The United States could end its support for the Israeli military state. This could be the beginning of the end of the Apartheid Israeli state.
There is a model for this.
In Spring 1985 a set of campus protests took place in which university students, including at my alma mater, the University of California at Berkeley, demanded their institution divest itself of funds in South Africa in order to press for the end of Apartheid. Students set up shantytowns. Also including Columbia University and many others. Hundreds of students were arrested. It was a big topic everywhere. Over the course of the movement, hundreds were arrested as protesters built shantytowns and organized boycotts. In July, Berkeley's governing board voted to divest; Columbia did so in October of that year. A movement that started in 1976 (Hampshire College) led to divestment by the governing boards of 155 colleges and universities in the United States.
On October 2, 1986, the United States Congress, overriding President Reagan's veto, ended support for Apartheid.

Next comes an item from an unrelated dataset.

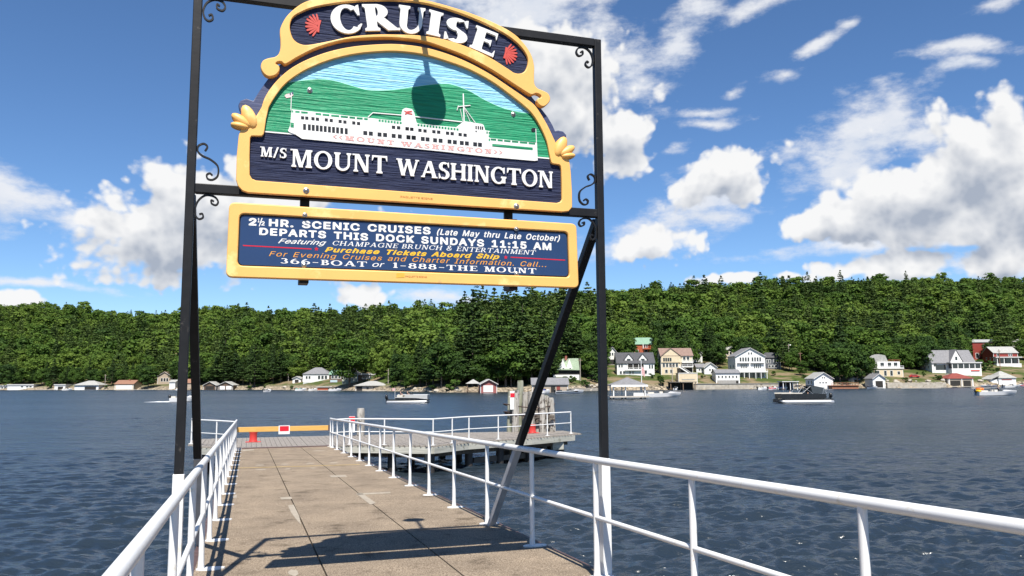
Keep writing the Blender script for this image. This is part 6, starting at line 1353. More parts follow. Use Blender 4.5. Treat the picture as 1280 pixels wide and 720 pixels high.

Negotiations to end the Apartheid regime began in 1990.
South Africa remains and its European residents remain citizens. Most did not leave. Despite the country's problems.
Americans took the lead. Student protesters took personal risks.
No two situations are alike. But the parallels are enough to warrant the claim: The end of a Jewish state and its replacement by a democratic state belonging legally and fully to all of its residents, with the question of managing claims of a right of return to residents of this territory displaced by the Jewish state to be negotiated and determined in the only way proper, which is by all parties concerned - this is within sight.
There is no other acceptable solution.
Certainly the withdrawal of US financial support for the Israeli military state may not itself suffice. But without American support, Israel may be pressured to negotiate a peace, instead of continuing its project of mass murder.